# Records to process start
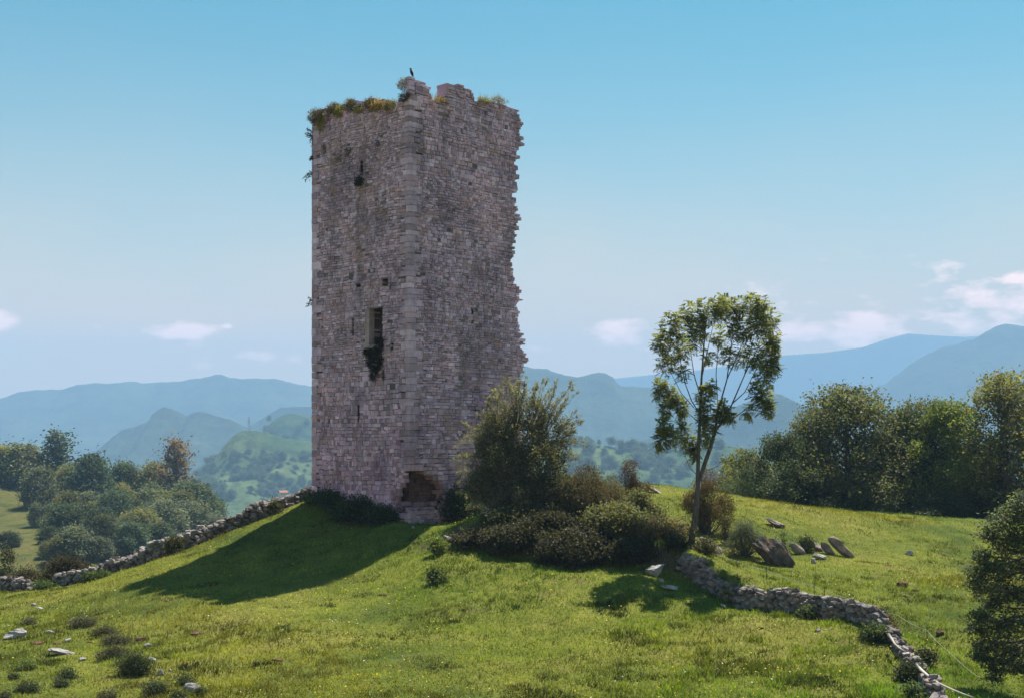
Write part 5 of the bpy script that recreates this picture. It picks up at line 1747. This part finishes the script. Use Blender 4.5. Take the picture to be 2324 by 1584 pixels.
def stone_wall(name, label, path, hts, thick, sz, seed, ruin=0.15, lower=0.0):
    """path: ground points (x, y); hts: wall height at each; stones stacked along it"""
    rng = np.random.RandomState(seed)
    path = np.array(path); seg = np.linalg.norm(np.diff(path, axis=0), axis=1); S = np.concatenate([[0], np.cumsum(seg)])
    VV, QQ, CC = [], [], []
    off_ = 0
    org = Vector((path[0][0], path[0][1], gz1(*path[0])))
    tot = S[-1]
    for lane in (-1, 0, 1):
        hacc = 0.0
        layer = 0
        while layer < 16:
            s = rng.rand() * 0.2
            any_ = False
            while s < tot:
                w = sz * (0.7 + 0.9 * rng.rand()); h = sz * (0.45 + 0.35 * rng.rand())
                hh = np.interp(s, S, hts) * (1 + ruin * 1.3 * float(fbm(np.array([s * 0.9]), np.array([seed * 1.0]), seed, 3)[0]))
                zc = (layer + 0.4) * sz * 0.60
                if zc < hh * (1.0 if lane == 0 else 0.92):
                    any_ = True
                    x = np.interp(s, S, path[:, 0]); y = np.interp(s, S, path[:, 1])
                    x2 = np.interp(s + 0.1, S, path[:, 0]); y2 = np.interp(s + 0.1, S, path[:, 1])
                    a = math.atan2(y2 - y, x2 - x)
                    nrm = np.array([-math.sin(a), math.cos(a)])
                    o_ = nrm * lane * thick * 0.33 * (1 - 0.25 * zc / max(hh, 0.2))
                    g = gz1(x + o_[0], y + o_[1]) if layer == 0 or True else 0
                    V, Q = PROTO[rng.randint(len(PROTO))]
                    M_ = rot_z(a + rng.normal() * 0.25) @ rot_y(rng.normal() * 0.22) @ rot_x(rng.normal() * 0.3)
                    v = (V * np.array([w, thick * 0.5 * (0.8 + 0.4 * rng.rand()), h * 1.1])) @ M_.T
                    v += np.array([x + o_[0] + rng.normal() * 0.03, y + o_[1] + rng.normal() * 0.03, g - lower + zc + rng.normal() * 0.03]) - np.array(org)
                    k = 0.55 + 0.7 * rng.rand()
                    VV.append(v); QQ.append(Q + off_); off_ += len(v)
                    CC.append(np.tile(np.array([k * (1 + 0.06 * rng.normal()), k, k * (1 + 0.04 * rng.normal())]), (len(v), 1)))
                s += w * 1.0
            if not any_: break
            layer += 1
    o = obj(name, mesh_np(name, np.concatenate(VV), np.concatenate(QQ), np.concatenate(CC), [M_WALL]))
    o.location = org
    return tag(o, label, "wall")


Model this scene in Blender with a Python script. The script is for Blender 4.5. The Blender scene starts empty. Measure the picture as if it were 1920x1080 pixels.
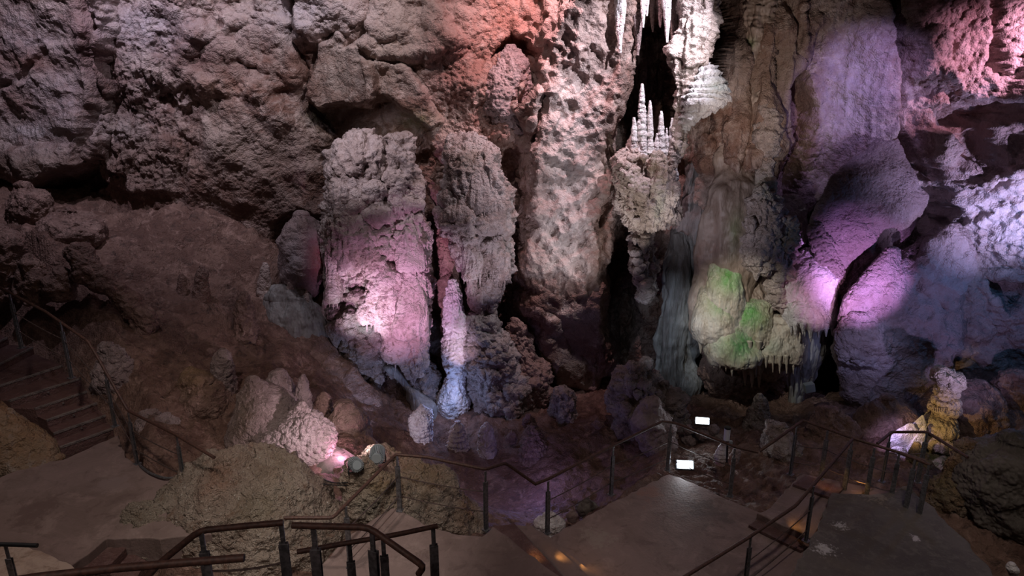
# Records to process end
Reproduce all entries exactly. Pictures do not belong in the copy.

Write part 5 of the bpy script that recreates this picture. It picks up at line 1747. This part finishes the script. Use Blender 4.5. Take the picture to be 2324 by 1584 pixels.
def stone_wall(name, label, path, hts, thick, sz, seed, ruin=0.15, lower=0.0):
    """path: ground points (x, y); hts: wall height at each; stones stacked along it"""
    rng = np.random.RandomState(seed)
    path = np.array(path); seg = np.linalg.norm(np.diff(path, axis=0), axis=1); S = np.concatenate([[0], np.cumsum(seg)])
    VV, QQ, CC = [], [], []
    off_ = 0
    org = Vector((path[0][0], path[0][1], gz1(*path[0])))
    tot = S[-1]
    for lane in (-1, 0, 1):
        hacc = 0.0
        layer = 0
        while layer < 16:
            s = rng.rand() * 0.2
            any_ = False
            while s < tot:
                w = sz * (0.7 + 0.9 * rng.rand()); h = sz * (0.45 + 0.35 * rng.rand())
                hh = np.interp(s, S, hts) * (1 + ruin * 1.3 * float(fbm(np.array([s * 0.9]), np.array([seed * 1.0]), seed, 3)[0]))
                zc = (layer + 0.4) * sz * 0.60
                if zc < hh * (1.0 if lane == 0 else 0.92):
                    any_ = True
                    x = np.interp(s, S, path[:, 0]); y = np.interp(s, S, path[:, 1])
                    x2 = np.interp(s + 0.1, S, path[:, 0]); y2 = np.interp(s + 0.1, S, path[:, 1])
                    a = math.atan2(y2 - y, x2 - x)
                    nrm = np.array([-math.sin(a), math.cos(a)])
                    o_ = nrm * lane * thick * 0.33 * (1 - 0.25 * zc / max(hh, 0.2))
                    g = gz1(x + o_[0], y + o_[1]) if layer == 0 or True else 0
                    V, Q = PROTO[rng.randint(len(PROTO))]
                    M_ = rot_z(a + rng.normal() * 0.25) @ rot_y(rng.normal() * 0.22) @ rot_x(rng.normal() * 0.3)
                    v = (V * np.array([w, thick * 0.5 * (0.8 + 0.4 * rng.rand()), h * 1.1])) @ M_.T
                    v += np.array([x + o_[0] + rng.normal() * 0.03, y + o_[1] + rng.normal() * 0.03, g - lower + zc + rng.normal() * 0.03]) - np.array(org)
                    k = 0.55 + 0.7 * rng.rand()
                    VV.append(v); QQ.append(Q + off_); off_ += len(v)
                    CC.append(np.tile(np.array([k * (1 + 0.06 * rng.normal()), k, k * (1 + 0.04 * rng.normal())]), (len(v), 1)))
                s += w * 1.0
            if not any_: break
            layer += 1
    o = obj(name, mesh_np(name, np.concatenate(VV), np.concatenate(QQ), np.concatenate(CC), [M_WALL]))
    o.location = org
    return tag(o, label, "wall")


Model this scene in Blender with a Python script. The script is for Blender 4.5. The Blender scene starts empty. Measure the picture as if it were 1920x1080 pixels.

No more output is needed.